Tania Nugent: The Red Cross Special Education Centre is where Buk Bilong Pikinini opened its second library. They've also set up libraries in the provincial capitals of Lae and Goroka. As well as funding the staff for the libraries, the charity also works hard collecting books.

Dame Carol Kidu: We can't talk about getting a literate nation unless we talk about the tools for literacy and they are having books available and that's a basic reality. In Papua New Guinea people don't have bookshelves in their homes. Only the homes of a very, very, very small minority have books in their homes, so that's again why I really encourage the concept of community learning centres that become libraries or the BBP libraries because then there are books available for community usage.

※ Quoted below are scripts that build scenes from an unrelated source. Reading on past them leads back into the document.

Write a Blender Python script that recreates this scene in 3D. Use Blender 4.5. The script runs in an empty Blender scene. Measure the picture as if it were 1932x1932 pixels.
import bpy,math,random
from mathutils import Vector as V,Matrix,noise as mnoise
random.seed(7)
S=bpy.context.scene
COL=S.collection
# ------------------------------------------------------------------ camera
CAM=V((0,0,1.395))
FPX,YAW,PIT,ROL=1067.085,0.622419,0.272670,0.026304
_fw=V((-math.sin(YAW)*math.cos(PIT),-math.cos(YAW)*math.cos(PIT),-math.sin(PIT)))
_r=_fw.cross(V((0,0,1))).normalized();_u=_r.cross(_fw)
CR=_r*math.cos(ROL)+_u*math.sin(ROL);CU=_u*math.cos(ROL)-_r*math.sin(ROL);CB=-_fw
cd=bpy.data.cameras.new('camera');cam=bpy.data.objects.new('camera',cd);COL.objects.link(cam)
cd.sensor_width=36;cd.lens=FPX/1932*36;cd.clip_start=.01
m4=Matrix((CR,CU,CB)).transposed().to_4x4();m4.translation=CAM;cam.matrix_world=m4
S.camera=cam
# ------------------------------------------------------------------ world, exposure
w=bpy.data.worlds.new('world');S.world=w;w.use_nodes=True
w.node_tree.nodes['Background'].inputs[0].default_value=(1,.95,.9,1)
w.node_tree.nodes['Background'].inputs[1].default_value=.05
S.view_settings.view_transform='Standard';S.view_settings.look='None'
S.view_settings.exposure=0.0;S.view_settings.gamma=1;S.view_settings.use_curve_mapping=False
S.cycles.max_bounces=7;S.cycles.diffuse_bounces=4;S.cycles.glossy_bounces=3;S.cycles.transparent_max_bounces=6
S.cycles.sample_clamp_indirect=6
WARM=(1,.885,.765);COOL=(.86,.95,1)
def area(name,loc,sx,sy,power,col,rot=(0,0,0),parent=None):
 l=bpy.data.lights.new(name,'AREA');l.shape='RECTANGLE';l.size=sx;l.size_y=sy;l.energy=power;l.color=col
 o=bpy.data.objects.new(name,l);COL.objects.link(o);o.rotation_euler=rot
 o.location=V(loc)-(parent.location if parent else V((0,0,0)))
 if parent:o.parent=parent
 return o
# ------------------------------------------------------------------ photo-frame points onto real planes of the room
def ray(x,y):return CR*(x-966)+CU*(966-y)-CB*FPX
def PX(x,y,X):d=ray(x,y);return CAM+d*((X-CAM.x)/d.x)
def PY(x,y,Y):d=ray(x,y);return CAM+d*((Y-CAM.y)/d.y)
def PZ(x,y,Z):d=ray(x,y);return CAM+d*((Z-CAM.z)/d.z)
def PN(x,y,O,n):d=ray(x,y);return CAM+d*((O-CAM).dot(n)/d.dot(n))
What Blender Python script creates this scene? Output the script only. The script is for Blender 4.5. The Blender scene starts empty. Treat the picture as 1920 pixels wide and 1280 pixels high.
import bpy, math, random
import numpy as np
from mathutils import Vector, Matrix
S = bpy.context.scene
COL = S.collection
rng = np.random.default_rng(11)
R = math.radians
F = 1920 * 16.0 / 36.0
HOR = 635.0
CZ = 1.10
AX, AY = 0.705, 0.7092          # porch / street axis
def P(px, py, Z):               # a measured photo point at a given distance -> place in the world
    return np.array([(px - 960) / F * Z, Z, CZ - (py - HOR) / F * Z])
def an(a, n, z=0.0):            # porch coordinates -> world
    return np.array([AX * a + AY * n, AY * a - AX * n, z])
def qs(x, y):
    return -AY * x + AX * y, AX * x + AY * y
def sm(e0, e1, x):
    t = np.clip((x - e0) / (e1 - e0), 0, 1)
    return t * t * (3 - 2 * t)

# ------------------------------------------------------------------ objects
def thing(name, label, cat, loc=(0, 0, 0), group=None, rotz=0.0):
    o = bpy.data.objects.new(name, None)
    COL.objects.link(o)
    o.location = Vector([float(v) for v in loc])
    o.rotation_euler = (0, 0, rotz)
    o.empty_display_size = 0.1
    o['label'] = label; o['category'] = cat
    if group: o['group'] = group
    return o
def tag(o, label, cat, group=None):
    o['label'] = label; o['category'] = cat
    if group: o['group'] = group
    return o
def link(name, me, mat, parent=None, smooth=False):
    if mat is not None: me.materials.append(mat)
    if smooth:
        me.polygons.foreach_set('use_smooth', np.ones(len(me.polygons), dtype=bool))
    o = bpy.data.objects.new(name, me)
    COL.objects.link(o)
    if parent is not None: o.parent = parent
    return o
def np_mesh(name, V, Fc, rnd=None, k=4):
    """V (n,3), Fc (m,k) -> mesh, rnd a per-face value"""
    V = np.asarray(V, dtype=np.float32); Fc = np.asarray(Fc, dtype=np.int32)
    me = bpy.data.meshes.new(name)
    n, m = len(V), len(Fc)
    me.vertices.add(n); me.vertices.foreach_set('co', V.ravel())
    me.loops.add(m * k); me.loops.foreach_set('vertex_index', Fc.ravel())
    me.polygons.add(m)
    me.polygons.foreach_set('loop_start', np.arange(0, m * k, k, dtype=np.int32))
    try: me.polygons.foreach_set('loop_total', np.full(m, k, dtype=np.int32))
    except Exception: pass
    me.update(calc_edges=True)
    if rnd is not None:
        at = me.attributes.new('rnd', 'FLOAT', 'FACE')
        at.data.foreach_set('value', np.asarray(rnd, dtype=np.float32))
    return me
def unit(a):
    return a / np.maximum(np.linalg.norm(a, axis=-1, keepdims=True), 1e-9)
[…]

Tania Nugent: Buk Bilong Pikinini's work has been embraced by one of Papua New Guinea's most passionate readers and writers, Governor General Sir Paulius Matane.

Sir Paulius Matane -Governor-General: So far I have 45 books written and published. Not only here, but overseas as well, in Australia, India, England, in the USA.

Reading in Papua New Guinea is not our culture, we prefer to sit around the fire and talk, so we are not readers, we are talkers, we are orators, we talk a lot. But we have to learn to get away from our habits of being orators and being just speakers, we must be able to read and not only read for pleasure, which is fine also, but read to learn something for the benefit of our country.

These people started off in a little way but they are going to grow. And if they continue to do it they'll be able to meet the needs of these people who never have a chance to go to school.

Parent: Ol save kirap hariap long morning na waswas, dress up. Ol save hamamas long come long skul. (They wake up quickly in the morning, wash, dress up. They are happy to come to school.)

Library security guard: Yes, I'm very proud to be a founding member of the Buk Bilong Pikinini Library and also I get good feedback from the settlement people they live around the library.

Parent: Wanen samting teacher i toktok ol save bihanim. Mi hamamas olsem em lainim gud. Em fes taim long em long kam long skul so em liklik yet name m lainim samting nice. (Whatever the teacher tells them they follow. I'm happy because she is learning well. It her first time to come to school, she is still young but she is learning something nice.)

Madeline: My name is Madeline I'm six years old. I learn ABC!! And fruits and weather and months of the year.

Tania Nugent: What do you want to be when you grow up?

Madeline: My teachers!

Agnes Taio: In the morning I was trying to walk into the library and one child he came running and he hugged me. I said good morning student, and he said, 'oh teacher Agnes, I'm very glad, now I know my ABCD, I know 123.' Oh that child is eager to learn.